Teachers at La Vecchia Scuola do their best to cultivate a convivial atmosphere, but they are exacting. Here, the making of fresh pasta — more than a dozen varieties of it — is approached with precision, almost a kind of reverence. The school is a perfect fit for foodies eager to work hard for at least a few hours before sitting down to savor the fruit of their labors.
A more intimate atmosphere is the hallmark of Il Salotto di Penelope (Penelope’s Lounge). Hidden away on the far side of a courtyard off the Via San Felice, a porticoed street that connects downtown to one of the city’s medieval gates, this large but charming professional kitchen has been in use for more than 50 years. The Simili sisters, two of Bologna’s most famous sfogline (past makers) who are now well into their 90s, worked here until recently. Today, chatty friends Barbara Zaccagni and Valeria Hensemberger manage the place.

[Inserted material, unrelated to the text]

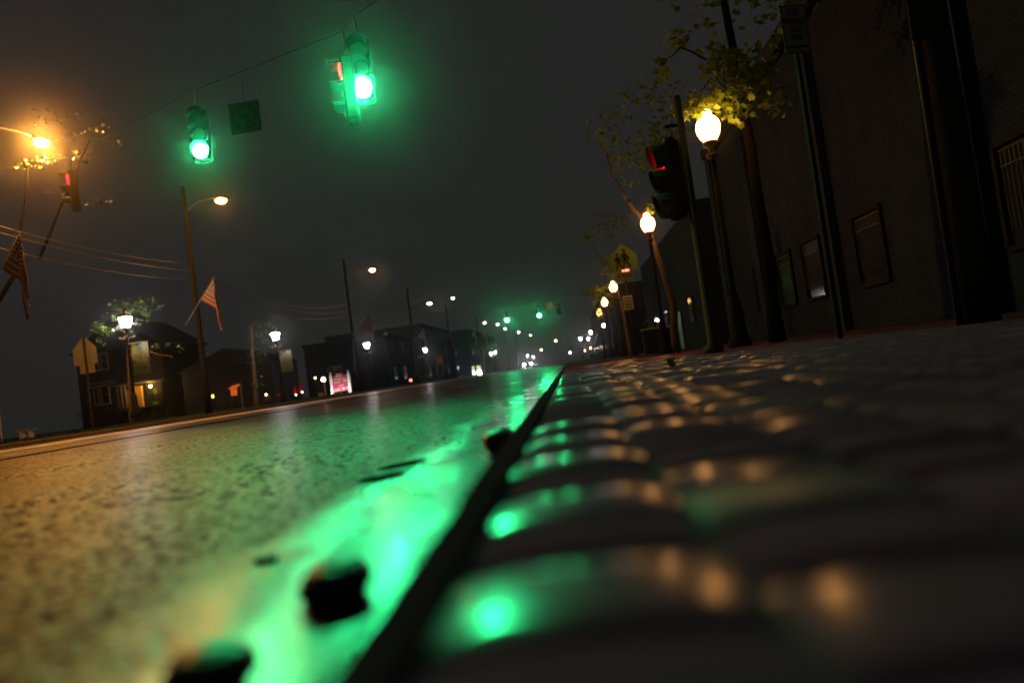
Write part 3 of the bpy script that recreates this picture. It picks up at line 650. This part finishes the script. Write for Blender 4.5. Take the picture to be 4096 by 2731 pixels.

“When you hear mention of Bolognese cuisine, take a bow, for it deserves such respect,” wrote Pellegrino Artusi in his 1891 cookbook, “The Science of Cookery and the Art of Eating Well,” which was the Italian housewife’s bible for decades. Today, this city’s culinary tradition no longer has to be just an obscure object of desire. Everyone’s free, even welcome, to dabble — and delight — in it.